Na konferencji podczas szczytu UE w Brukseli Schulz poinformował, że z premierem Holandii Markiem Rutte odniósł się do "rosnącego niebezpieczeństwa zjawiska rasizmu w Europie". Ocenił, że w kraju założycielskim UE partia wspierająca rząd prowadzi stronę, o rasistowskim podtekście przeciwko swobodnemu przemieszczaniu się osób z Europy Środkowo-Wschodniej.
Podkreślił, że chodzi o partię powiązaną z rządem, od której rząd jest zależny. - Nie mogą być w Europie obywatele pierwszej i drugiej kategorii - podkreślił.
Pytany, czemu temat strony PVV nie znalazł się w projekcie wniosków ze szczytu, odpowiedział, że nie ma w tej sprawie mocy sprawczej.
- Wierzę, że przywódcy UE nie mogą po prostu przymykać oczu na tę stronę i nie chodzi tu tylko o tę stronę. Są podobne strony o podobnej zawartości w innych krajach członkowskich - podkreślił. - Mam nadzieję, że nie tylko Komisja Europejska i Parlament Europejski, ale także Rada Europejska (przywódcy) będzie gotowa działać w tej sprawie - dodał.
Premier Holandii Mark Rutte zdystansował się od antyimigracyjnego portalu prawicowej partii PVV, ale go nie potępił. To nie jest portal rządowy, nie będę komentować - powiedział na konferencji po spotkaniu z Schulzem w Brukseli.
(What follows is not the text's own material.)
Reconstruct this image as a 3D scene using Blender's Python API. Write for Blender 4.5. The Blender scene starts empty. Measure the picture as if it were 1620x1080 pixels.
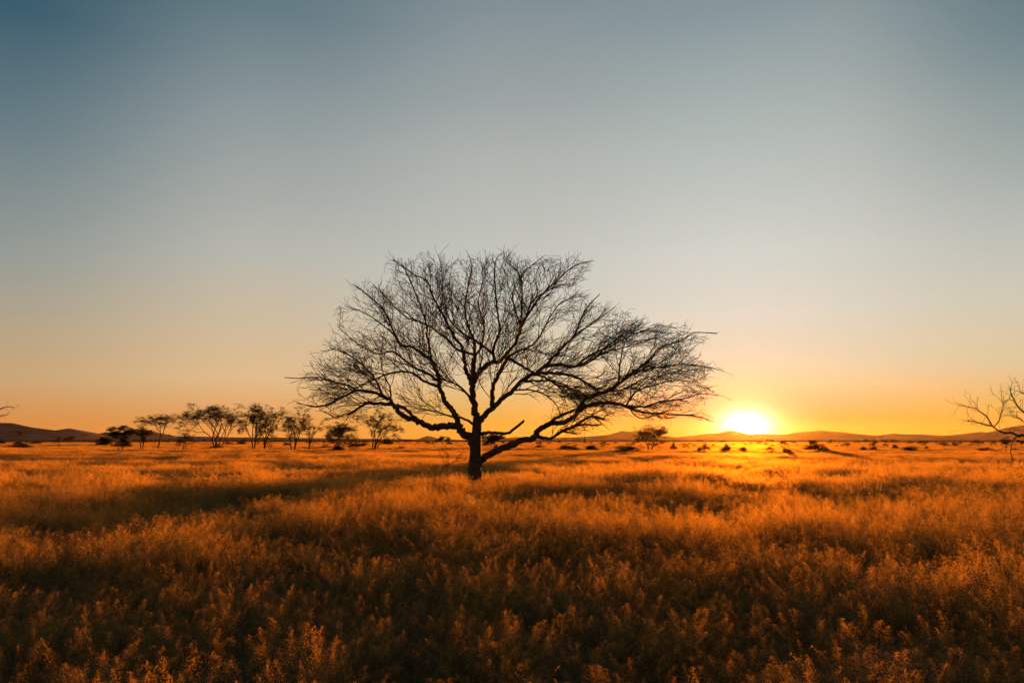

Podkreślił, że jego rząd popiera europejskie prawa dotyczące mniejszości i przepływu pracowników.
Niemal wszystkie frakcje polityczne w PE publicznie potępiły antyimigracyjny portal PVV. Na wniosek największej, chadeckiej frakcji Europejskiej Partii Ludowej, 13 marca ma się odbyć w PE plenarna debata na temat nietolerancji i dyskryminacji cudzoziemców. Debata najpewniej nie będzie jednak dotyczyć tylko sytuacji w Holandii, ale całej UE.
Unijna komisarz ds. sprawiedliwości Viviane Reding potępiła w lutym portal PVV. Komisja Europejska podkreślała, że może formalnie reagować tylko w przypadku łamania prawa unijnego. Tymczasem portal PVV - jak przekonuje KE - to manifest partii politycznej, a nie rządu Holandii, co oznacza, że w tej sprawie mogą interweniować tylko władze krajowe.
Ambasadorzy 10 państw - Bułgarii, Czech, Estonii, Litwy, Łotwy, Polski, Rumunii, Słowacji, Słowenii i Węgier - w liście otwartym w lutym określili portal jako "godną ubolewania, wyraźnie dyskryminującą inicjatywę".